In this epitaph we get one of the few hints of the fact that Marguerite had inherited her father's whimsical sense of humor. Her letters and her papers generally seem written under the shadow of court etiquette. Her acts, however, and many of her recorded conversations, show a quick appreciation of ludicrous or grotesque situations.
But the young poetess's epitaph was premature. The ship made the coast of England in safety. The princess was invited to visit Henry VII. of England; which invitation she accepted with the result that she was, says the old historian, "much caressyed by the whole Court." Whether Marguerite at this time met Charles Brandon (afterward the Duke of Suffolk) who was destined secretly to play an important part in her love affairs, is unknown, but it is probable that she did. Shortly after, her marriage a magnificent ceremony took place at Madrid.
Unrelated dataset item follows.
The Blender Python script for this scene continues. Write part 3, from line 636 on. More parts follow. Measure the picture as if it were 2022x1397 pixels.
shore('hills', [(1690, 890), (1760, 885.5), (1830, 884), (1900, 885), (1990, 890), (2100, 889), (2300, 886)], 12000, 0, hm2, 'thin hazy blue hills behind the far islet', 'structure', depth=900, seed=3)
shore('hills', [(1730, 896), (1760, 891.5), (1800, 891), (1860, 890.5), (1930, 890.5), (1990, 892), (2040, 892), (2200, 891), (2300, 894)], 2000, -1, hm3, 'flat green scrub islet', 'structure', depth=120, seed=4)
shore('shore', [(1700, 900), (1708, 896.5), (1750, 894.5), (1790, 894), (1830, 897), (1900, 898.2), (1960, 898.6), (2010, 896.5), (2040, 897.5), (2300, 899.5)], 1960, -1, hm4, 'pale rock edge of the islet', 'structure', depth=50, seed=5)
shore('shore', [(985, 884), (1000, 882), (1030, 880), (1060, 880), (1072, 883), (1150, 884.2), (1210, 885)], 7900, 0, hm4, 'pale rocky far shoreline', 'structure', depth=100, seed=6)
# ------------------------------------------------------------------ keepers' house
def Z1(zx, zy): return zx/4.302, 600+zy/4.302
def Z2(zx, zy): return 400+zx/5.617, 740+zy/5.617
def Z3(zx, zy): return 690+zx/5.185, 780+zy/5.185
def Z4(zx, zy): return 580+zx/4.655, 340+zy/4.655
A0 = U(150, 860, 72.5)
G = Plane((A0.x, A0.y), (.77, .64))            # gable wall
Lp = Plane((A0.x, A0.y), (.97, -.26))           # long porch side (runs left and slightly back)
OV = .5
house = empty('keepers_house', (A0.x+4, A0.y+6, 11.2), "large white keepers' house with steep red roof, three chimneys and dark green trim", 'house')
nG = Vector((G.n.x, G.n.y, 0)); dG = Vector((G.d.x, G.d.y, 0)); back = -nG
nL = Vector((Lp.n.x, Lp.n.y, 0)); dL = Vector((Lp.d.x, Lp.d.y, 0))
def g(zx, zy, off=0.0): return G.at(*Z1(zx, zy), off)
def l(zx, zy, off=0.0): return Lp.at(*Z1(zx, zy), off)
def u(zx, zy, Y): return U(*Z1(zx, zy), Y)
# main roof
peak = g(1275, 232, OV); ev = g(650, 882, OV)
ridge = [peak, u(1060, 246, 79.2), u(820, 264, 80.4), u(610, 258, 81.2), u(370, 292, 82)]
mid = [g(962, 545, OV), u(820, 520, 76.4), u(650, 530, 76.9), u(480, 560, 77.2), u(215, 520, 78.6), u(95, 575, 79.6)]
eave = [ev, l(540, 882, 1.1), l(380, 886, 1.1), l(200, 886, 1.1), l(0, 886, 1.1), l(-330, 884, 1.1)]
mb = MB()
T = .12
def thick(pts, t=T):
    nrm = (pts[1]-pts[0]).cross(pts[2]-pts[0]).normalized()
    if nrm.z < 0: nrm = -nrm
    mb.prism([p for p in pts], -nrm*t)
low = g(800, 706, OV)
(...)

Once more a crown glittered before the ambitious girl's eyes, and again it was dashed from her. Six months after their marriage, Don Juan suddenly died. Marguerite returned to Germany. Again she married, this time Philibert of Savoy, who seems to have loved her deeply; he, too, soon died. Twice a widow and once divorced, Marguerite at the age of twenty-five returned to her father's court, declaring that no political exigencies should again force her into matrimony. About this time, she adopted her strange, sad motto: Spoliat mors munera nostra (Death ever destroys what is granted to us). A pathetic little poem it loses much in translation written by Marguerite at this time is still preserved:
"Must I thus ever languish on?
Must I, alas, thus die alone?
Shall none my tears and anguish know?
From childhood, I have suffered so!
Too long it lasts this weary woe."
As Thackeray said long afterward of the work of another poet-princess: "These plaintive lines are more touching than better poetry."
Still another sorrow was in store for Marguerite. Her beloved brother, Philip the Handsome, died. The manner of his death we know. It was his dying request that his sister Marguerite, then regent of the Netherlands, should have the guardianship of his five children, Charles, Leonora, Isabel, Marie, and Catalina. The maternal instinct never beat more strongly in any woman's heart than in that of the royal Marguerite. Faithfully, wisely, lovingly, she fulfilled her brother's trust.